Comments on "Enragés and Situationists in the occupation movement, France, May ’68" and its reception. From Internationale Situantionniste #12 (September 1969).
Addendum to Viénet’s Book
NOTICE
This translation is a first draft, and has not been independently proofread. However, to the best of my knowledge this text has never been translated into English. Therefore I am making it available in this form with the caveat that there are likely to be mistakes in it. PLEASE APPROACH IT WITH CAUTION!
Draft 0.0 (14 January 2016)
Addendum to Viénet’s Book
It strikes us that there is a factual error on pages 72-73 of Enrages and Situationists in the Occupations Movement1 2 : where it states that, upon his return from Afghanistan, Pompidou allocated the Faculty of Letters’ “Censier annex” to academics for the discussion of their problems. Even though this was ultimately the case, some documents and accounts lead to the conclusion that the Censier annex had been, if not actually occupied, used for a meeting towards the end of the afternoon of Saturday 11 May. This was several hours before the arrival of Pompidou, and the account of his conceptions included this point. Nevertheless, it remains no less true that “for a number of days the studious and moderate mood” of this facility bore the mark of those who’d taken this initiative that was so quickly legitimated, and of their reformist objectives in the student milieu.
Apart from that, the only alleged inaccuracy in our publications of the time that has been raised so far in books dealing with the May movement, we can attribute to a mistake. On page 547 of Schnapp & Vidal-Naquet’s book The French Student Uprising 3 , with regard to a CMDO tract about Flins (which states that at the Gare Saint-Lazare “the union leaders (…) diverted the protestors towards Renault-Billancourt, by promising that trucks would take them from there to Flins…”) there is a note which comments: “Inaccurate: the leaders of the railway workers union at Saint-Lazare were content to refuse to provide the students with a special train to Flins…” But the CMDO tract wasn’t talking about the leaders of the CGT 4 (who, outside of the rallies, told some that the police were blocking the way and others that sabotage by leftist provocateurs was preventing a train from departing). The “union leaders” who dispersed the protestors at Saint-Lazare with outrageous lies were those of the UNEF and SNESup 5 . In May the common left, whose fanciful vocabulary Schnapp and Vidal-Naquet share, used the term “union leaders” for those (like the CGT) who openly fought against the movement. But the Geismars and Sauvageots, who hindered this movement from within, were truly union leaders, just as ridiculous as the unions in whose name they held the floor.
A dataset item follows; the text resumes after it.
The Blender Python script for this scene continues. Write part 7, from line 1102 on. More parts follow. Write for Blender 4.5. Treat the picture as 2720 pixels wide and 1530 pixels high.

It also has to be pointed out that Vienet’s book underestimated the action of the revolutionary workers of Lyon, with regard to their attempts (already partly successful, but at the time obscured by all the other information around) to launch strikes prior to 14 May; as well as in regard to their exemplary participation in the struggles that took place in Lyon afterwards (at the time that the book was being written we had momentarily lost any contact with these comrades).
Finally, pages 19-21 6 (which discussed the preceding student unrest in many countries) should have cited Congo, and the remarkable occupation of the University of Lovanium in Kinshasa (ex-Léopoldville) in 1967 (earlier than Turin and all that followed in Europe). The campus that the revolutionary students held there was encircled by the army. They weren’t able to descend on the city, where the workers were waiting for their arrival to rise up. Mobutu’s regime proclaimed the lock-out of the University, by demanding the individual re-enrolment of every student, who then had to commit to conform to university norms in the future (a technique subsequently picked up by minister Edgar Faure). However the solidarity of the students forced the government to renounce this measure. Consequently, as we know, the University of Lovanium (where some situationist influences are discernible) rose once again on 4 June 1969, not for a 30% increase in grants, as the government claimed, but to bring down the regime. This time, the army opened fire; there were many dozens of deaths and hundreds of arrests.
Translated by Ian Thompson. From https://isinenglish.com/12-8-5/
- 1Libcom note: https://libcom.org/article/enrages-and-situationists-occupation-movement-france-may-68
- 2The original French title of the book by Viénet is “Enragés et situationnistes dans le mouvement des occupations”. An English translation was published by Automedia, in 1992. The passage in question appears on p44 of the translation.
- 3The original French title of this book is “Journal de la Commune étudiante”. An English translation was published by Beacon Press, in 1971. The title of this version has been used.
- 4The CGT (Confédération générale du travail) is one of the largest trade unions in France to this day.
- 5The UNEF (Union Nationale des Étudiants de France) is France’s major student union, and SNESup (Syndicat national de l’enseignement supérieur) represents University teaching staff.
- 6This corresponds to pp14-15 in the English translation.